• _SOURCE MATERIAL_:
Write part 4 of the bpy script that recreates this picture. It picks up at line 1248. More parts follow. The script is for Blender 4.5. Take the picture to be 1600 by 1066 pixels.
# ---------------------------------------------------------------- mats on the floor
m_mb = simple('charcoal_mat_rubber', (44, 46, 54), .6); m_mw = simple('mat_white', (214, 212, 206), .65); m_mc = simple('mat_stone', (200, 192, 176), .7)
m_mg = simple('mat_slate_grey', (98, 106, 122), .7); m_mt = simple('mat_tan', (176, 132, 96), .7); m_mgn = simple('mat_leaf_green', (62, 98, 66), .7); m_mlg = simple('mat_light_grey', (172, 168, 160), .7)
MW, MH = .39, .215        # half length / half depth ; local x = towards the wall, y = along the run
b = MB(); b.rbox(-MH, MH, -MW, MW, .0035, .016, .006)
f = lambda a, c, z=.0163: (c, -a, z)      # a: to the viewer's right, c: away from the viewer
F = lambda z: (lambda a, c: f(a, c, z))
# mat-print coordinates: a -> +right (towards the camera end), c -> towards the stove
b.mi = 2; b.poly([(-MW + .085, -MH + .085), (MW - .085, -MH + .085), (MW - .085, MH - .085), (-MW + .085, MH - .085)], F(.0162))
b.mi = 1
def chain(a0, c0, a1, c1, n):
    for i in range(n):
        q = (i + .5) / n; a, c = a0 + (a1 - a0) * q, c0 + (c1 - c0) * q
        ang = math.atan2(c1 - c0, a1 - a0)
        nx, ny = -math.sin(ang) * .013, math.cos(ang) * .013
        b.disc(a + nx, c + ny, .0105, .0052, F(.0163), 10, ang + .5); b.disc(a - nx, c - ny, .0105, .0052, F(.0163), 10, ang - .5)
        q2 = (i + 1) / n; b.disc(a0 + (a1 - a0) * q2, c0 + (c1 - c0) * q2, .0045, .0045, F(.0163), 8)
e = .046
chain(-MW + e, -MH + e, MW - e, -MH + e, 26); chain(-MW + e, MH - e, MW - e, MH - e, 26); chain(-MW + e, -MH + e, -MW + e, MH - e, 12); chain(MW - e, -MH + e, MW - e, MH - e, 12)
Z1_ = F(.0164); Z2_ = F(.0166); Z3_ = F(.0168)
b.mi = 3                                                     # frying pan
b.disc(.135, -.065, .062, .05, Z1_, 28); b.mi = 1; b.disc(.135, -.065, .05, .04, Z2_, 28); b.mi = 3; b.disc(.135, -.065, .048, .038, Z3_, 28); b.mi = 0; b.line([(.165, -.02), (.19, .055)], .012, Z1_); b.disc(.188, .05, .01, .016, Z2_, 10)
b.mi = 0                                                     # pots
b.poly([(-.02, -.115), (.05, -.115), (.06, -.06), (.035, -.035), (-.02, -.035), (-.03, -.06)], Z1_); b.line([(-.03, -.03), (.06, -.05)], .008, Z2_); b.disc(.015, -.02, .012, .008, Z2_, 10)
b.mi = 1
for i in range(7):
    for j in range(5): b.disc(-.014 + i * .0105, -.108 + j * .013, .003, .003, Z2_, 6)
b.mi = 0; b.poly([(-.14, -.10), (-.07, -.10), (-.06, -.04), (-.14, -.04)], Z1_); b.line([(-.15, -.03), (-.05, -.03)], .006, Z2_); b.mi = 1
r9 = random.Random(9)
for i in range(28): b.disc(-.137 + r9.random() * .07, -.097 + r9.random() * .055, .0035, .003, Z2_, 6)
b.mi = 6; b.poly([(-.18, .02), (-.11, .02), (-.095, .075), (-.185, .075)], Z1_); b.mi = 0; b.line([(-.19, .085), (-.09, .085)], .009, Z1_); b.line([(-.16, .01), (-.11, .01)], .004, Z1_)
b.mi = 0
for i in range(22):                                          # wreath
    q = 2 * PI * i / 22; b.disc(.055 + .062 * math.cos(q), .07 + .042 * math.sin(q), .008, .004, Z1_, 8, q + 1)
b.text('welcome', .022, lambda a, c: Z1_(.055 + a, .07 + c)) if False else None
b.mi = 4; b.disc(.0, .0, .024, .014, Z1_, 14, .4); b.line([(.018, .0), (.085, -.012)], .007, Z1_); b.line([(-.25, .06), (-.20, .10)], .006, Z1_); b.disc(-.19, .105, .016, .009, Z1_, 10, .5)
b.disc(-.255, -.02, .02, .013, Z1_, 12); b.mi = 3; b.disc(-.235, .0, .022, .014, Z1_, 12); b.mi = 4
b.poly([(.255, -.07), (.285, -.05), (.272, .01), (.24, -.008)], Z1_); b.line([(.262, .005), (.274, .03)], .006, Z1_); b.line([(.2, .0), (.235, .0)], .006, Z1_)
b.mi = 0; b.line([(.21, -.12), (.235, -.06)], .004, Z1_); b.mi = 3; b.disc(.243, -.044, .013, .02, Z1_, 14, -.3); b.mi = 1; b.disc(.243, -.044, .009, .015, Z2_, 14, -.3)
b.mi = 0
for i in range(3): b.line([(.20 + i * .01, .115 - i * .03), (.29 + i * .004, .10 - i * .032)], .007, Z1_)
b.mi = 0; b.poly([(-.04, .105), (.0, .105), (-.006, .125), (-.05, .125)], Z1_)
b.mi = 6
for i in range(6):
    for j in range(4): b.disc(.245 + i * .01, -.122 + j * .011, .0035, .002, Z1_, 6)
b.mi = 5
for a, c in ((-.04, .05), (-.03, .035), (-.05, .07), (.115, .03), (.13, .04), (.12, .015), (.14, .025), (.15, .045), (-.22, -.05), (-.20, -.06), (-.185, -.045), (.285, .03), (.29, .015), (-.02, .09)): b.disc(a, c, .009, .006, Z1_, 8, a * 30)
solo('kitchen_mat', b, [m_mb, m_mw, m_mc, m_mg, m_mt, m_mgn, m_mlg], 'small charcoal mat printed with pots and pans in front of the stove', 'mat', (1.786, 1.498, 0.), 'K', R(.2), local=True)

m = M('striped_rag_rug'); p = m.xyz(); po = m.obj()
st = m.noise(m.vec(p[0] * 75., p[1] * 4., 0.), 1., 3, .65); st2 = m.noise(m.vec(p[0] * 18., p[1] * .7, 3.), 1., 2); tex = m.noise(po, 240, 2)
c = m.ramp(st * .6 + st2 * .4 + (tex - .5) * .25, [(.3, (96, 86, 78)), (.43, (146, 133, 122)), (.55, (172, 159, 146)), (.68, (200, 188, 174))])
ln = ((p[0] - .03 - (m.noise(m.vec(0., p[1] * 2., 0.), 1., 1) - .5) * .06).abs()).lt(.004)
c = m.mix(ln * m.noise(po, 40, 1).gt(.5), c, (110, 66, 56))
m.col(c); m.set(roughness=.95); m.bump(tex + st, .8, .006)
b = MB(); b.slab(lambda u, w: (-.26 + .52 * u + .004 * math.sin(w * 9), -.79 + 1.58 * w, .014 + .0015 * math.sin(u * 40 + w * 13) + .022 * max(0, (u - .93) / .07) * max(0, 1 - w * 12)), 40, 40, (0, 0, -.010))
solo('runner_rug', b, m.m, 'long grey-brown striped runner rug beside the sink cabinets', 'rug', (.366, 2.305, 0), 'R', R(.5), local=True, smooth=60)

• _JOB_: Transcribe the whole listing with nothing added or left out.

• _RESPONSE_:
Write part 4 of the bpy script that recreates this picture. It picks up at line 1248. More parts follow. The script is for Blender 4.5. Take the picture to be 1600 by 1066 pixels.
# ---------------------------------------------------------------- mats on the floor
m_mb = simple('charcoal_mat_rubber', (44, 46, 54), .6); m_mw = simple('mat_white', (214, 212, 206), .65); m_mc = simple('mat_stone', (200, 192, 176), .7)
m_mg = simple('mat_slate_grey', (98, 106, 122), .7); m_mt = simple('mat_tan', (176, 132, 96), .7); m_mgn = simple('mat_leaf_green', (62, 98, 66), .7); m_mlg = simple('mat_light_grey', (172, 168, 160), .7)
MW, MH = .39, .215        # half length / half depth ; local x = towards the wall, y = along the run
b = MB(); b.rbox(-MH, MH, -MW, MW, .0035, .016, .006)
f = lambda a, c, z=.0163: (c, -a, z)      # a: to the viewer's right, c: away from the viewer
F = lambda z: (lambda a, c: f(a, c, z))
# mat-print coordinates: a -> +right (towards the camera end), c -> towards the stove
b.mi = 2; b.poly([(-MW + .085, -MH + .085), (MW - .085, -MH + .085), (MW - .085, MH - .085), (-MW + .085, MH - .085)], F(.0162))
b.mi = 1
def chain(a0, c0, a1, c1, n):
    for i in range(n):
        q = (i + .5) / n; a, c = a0 + (a1 - a0) * q, c0 + (c1 - c0) * q
        ang = math.atan2(c1 - c0, a1 - a0)
        nx, ny = -math.sin(ang) * .013, math.cos(ang) * .013
        b.disc(a + nx, c + ny, .0105, .0052, F(.0163), 10, ang + .5); b.disc(a - nx, c - ny, .0105, .0052, F(.0163), 10, ang - .5)
        q2 = (i + 1) / n; b.disc(a0 + (a1 - a0) * q2, c0 + (c1 - c0) * q2, .0045, .0045, F(.0163), 8)
e = .046
chain(-MW + e, -MH + e, MW - e, -MH + e, 26); chain(-MW + e, MH - e, MW - e, MH - e, 26); chain(-MW + e, -MH + e, -MW + e, MH - e, 12); chain(MW - e, -MH + e, MW - e, MH - e, 12)
Z1_ = F(.0164); Z2_ = F(.0166); Z3_ = F(.0168)
b.mi = 3                                                     # frying pan
b.disc(.135, -.065, .062, .05, Z1_, 28); b.mi = 1; b.disc(.135, -.065, .05, .04, Z2_, 28); b.mi = 3; b.disc(.135, -.065, .048, .038, Z3_, 28); b.mi = 0; b.line([(.165, -.02), (.19, .055)], .012, Z1_); b.disc(.188, .05, .01, .016, Z2_, 10)
b.mi = 0                                                     # pots
b.poly([(-.02, -.115), (.05, -.115), (.06, -.06), (.035, -.035), (-.02, -.035), (-.03, -.06)], Z1_); b.line([(-.03, -.03), (.06, -.05)], .008, Z2_); b.disc(.015, -.02, .012, .008, Z2_, 10)
b.mi = 1
for i in range(7):
    for j in range(5): b.disc(-.014 + i * .0105, -.108 + j * .013, .003, .003, Z2_, 6)
b.mi = 0; b.poly([(-.14, -.10), (-.07, -.10), (-.06, -.04), (-.14, -.04)], Z1_); b.line([(-.15, -.03), (-.05, -.03)], .006, Z2_); b.mi = 1
r9 = random.Random(9)
for i in range(28): b.disc(-.137 + r9.random() * .07, -.097 + r9.random() * .055, .0035, .003, Z2_, 6)
b.mi = 6; b.poly([(-.18, .02), (-.11, .02), (-.095, .075), (-.185, .075)], Z1_); b.mi = 0; b.line([(-.19, .085), (-.09, .085)], .009, Z1_); b.line([(-.16, .01), (-.11, .01)], .004, Z1_)
b.mi = 0
for i in range(22):                                          # wreath
    q = 2 * PI * i / 22; b.disc(.055 + .062 * math.cos(q), .07 + .042 * math.sin(q), .008, .004, Z1_, 8, q + 1)
b.text('welcome', .022, lambda a, c: Z1_(.055 + a, .07 + c)) if False else None
b.mi = 4; b.disc(.0, .0, .024, .014, Z1_, 14, .4); b.line([(.018, .0), (.085, -.012)], .007, Z1_); b.line([(-.25, .06), (-.20, .10)], .006, Z1_); b.disc(-.19, .105, .016, .009, Z1_, 10, .5)
b.disc(-.255, -.02, .02, .013, Z1_, 12); b.mi = 3; b.disc(-.235, .0, .022, .014, Z1_, 12); b.mi = 4
b.poly([(.255, -.07), (.285, -.05), (.272, .01), (.24, -.008)], Z1_); b.line([(.262, .005), (.274, .03)], .006, Z1_); b.line([(.2, .0), (.235, .0)], .006, Z1_)
b.mi = 0; b.line([(.21, -.12), (.235, -.06)], .004, Z1_); b.mi = 3; b.disc(.243, -.044, .013, .02, Z1_, 14, -.3); b.mi = 1; b.disc(.243, -.044, .009, .015, Z2_, 14, -.3)
b.mi = 0
for i in range(3): b.line([(.20 + i * .01, .115 - i * .03), (.29 + i * .004, .10 - i * .032)], .007, Z1_)
b.mi = 0; b.poly([(-.04, .105), (.0, .105), (-.006, .125), (-.05, .125)], Z1_)
b.mi = 6
for i in range(6):
    for j in range(4): b.disc(.245 + i * .01, -.122 + j * .011, .0035, .002, Z1_, 6)
b.mi = 5
for a, c in ((-.04, .05), (-.03, .035), (-.05, .07), (.115, .03), (.13, .04), (.12, .015), (.14, .025), (.15, .045), (-.22, -.05), (-.20, -.06), (-.185, -.045), (.285, .03), (.29, .015), (-.02, .09)): b.disc(a, c, .009, .006, Z1_, 8, a * 30)
solo('kitchen_mat', b, [m_mb, m_mw, m_mc, m_mg, m_mt, m_mgn, m_mlg], 'small charcoal mat printed with pots and pans in front of the stove', 'mat', (1.786, 1.498, 0.), 'K', R(.2), local=True)

m = M('striped_rag_rug'); p = m.xyz(); po = m.obj()
st = m.noise(m.vec(p[0] * 75., p[1] * 4., 0.), 1., 3, .65); st2 = m.noise(m.vec(p[0] * 18., p[1] * .7, 3.), 1., 2); tex = m.noise(po, 240, 2)
c = m.ramp(st * .6 + st2 * .4 + (tex - .5) * .25, [(.3, (96, 86, 78)), (.43, (146, 133, 122)), (.55, (172, 159, 146)), (.68, (200, 188, 174))])
ln = ((p[0] - .03 - (m.noise(m.vec(0., p[1] * 2., 0.), 1., 1) - .5) * .06).abs()).lt(.004)
c = m.mix(ln * m.noise(po, 40, 1).gt(.5), c, (110, 66, 56))
m.col(c); m.set(roughness=.95); m.bump(tex + st, .8, .006)
b = MB(); b.slab(lambda u, w: (-.26 + .52 * u + .004 * math.sin(w * 9), -.79 + 1.58 * w, .014 + .0015 * math.sin(u * 40 + w * 13) + .022 * max(0, (u - .93) / .07) * max(0, 1 - w * 12)), 40, 40, (0, 0, -.010))
solo('runner_rug', b, m.m, 'long grey-brown striped runner rug beside the sink cabinets', 'rug', (.366, 2.305, 0), 'R', R(.5), local=True, smooth=60)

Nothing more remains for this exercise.